A protagonista é (literalmente) marcada pela dificuldade de suas circunstâncias, e atormentada por sua sensação de impotência. Ela, mais do que qualquer personagem, representa o quanto o ser humano precisa de ajuda, e as consequências internas de se dispor a ajudar. Todo o ser humano precisa de cuidados, precisa de relações que o sustentem, e é aterrorizante refletir sobre o quanto esta nossa necessidade pode ser explorada por outros. O quanto podemos precisar de uma única fonte de atenção e afeto, ainda que ela seja abusiva. Adora abusou de suas filhas em função de seu próprio egocentrismo, e Amma exibe perfeitamente o quanto esta relação pode ser estável quando não há nenhum outro propósito que nos faça seguir em frente. Camille, por outro lado, se afastou deste abuso, e sofreu as consequências de ser a única pessoa com quem pode contar. Conforme a história progride, esta realidade vai se tornando cada vez mais trágica de se encarar.Mais do que qualquer mistério, são estas reflexões audaciosas que tornam Sharp Objects interessante.

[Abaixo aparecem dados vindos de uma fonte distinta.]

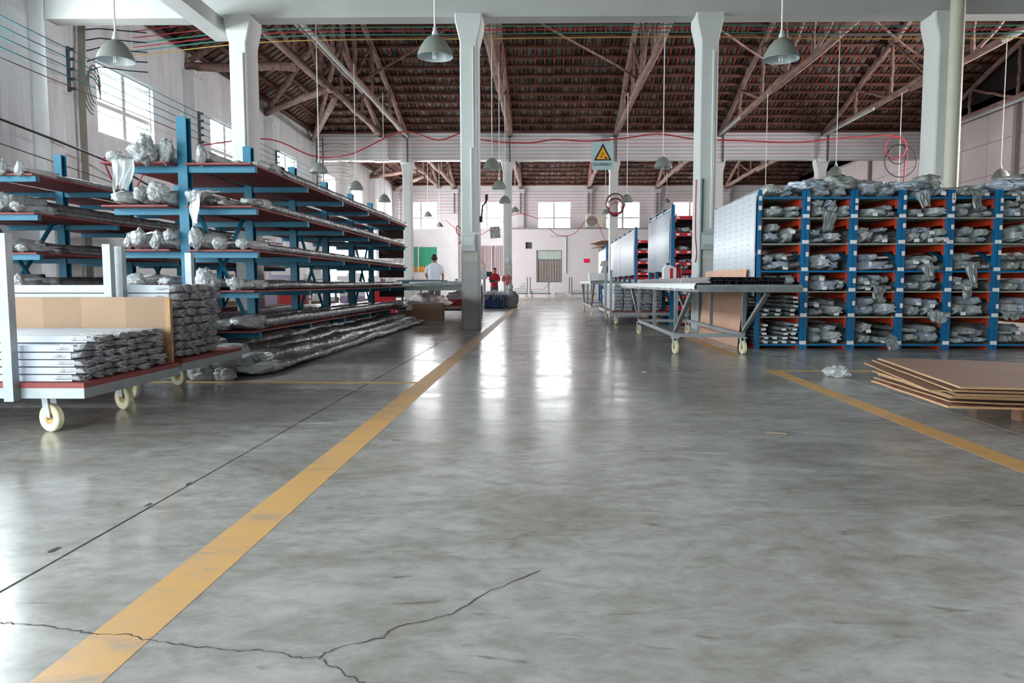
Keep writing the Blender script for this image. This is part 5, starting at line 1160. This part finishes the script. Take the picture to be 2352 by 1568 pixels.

Eis que temos, então, uma conclusão em aberto. Ao descobrir que Amma é a real assassina da história, o roteiro estabelece um sofrimento cíclico, perpetuado por uma personagem que só conheceu esta maneira de viver, de continuar viva, e de não ser irrelevante. Sua reação revela suas problemáticas prioridades, e é o grande impacto do episódio: “Não conte para a mamãe”. Emma reproduz a única maneira que conhece de reafirmar a sua existência, impondo seu poder sobre o outro (A cena pós-créditos é meramente complementar, e serve para ilustrar o terror que já se formou na cabeça do espectador). Há espaço para continuar a história se assim desejarem, mas não há necessidade. O motivo por trás da história já foi exposto, e há muito mais valor nas indagações que o espectador fará consigo mesmo, do quê qualquer explicação mais palpável que a série poderia proporcionar. Pode não ter os mesmos choques ou a mesma estrutura engajante de Big Little Lies, mas Sharp Objects consegue transgredir diversos aspectos do gênero policial na TV de maneira revigorante, ainda que necessite de muita disposição para ser aproveitada com todo o seu potencial.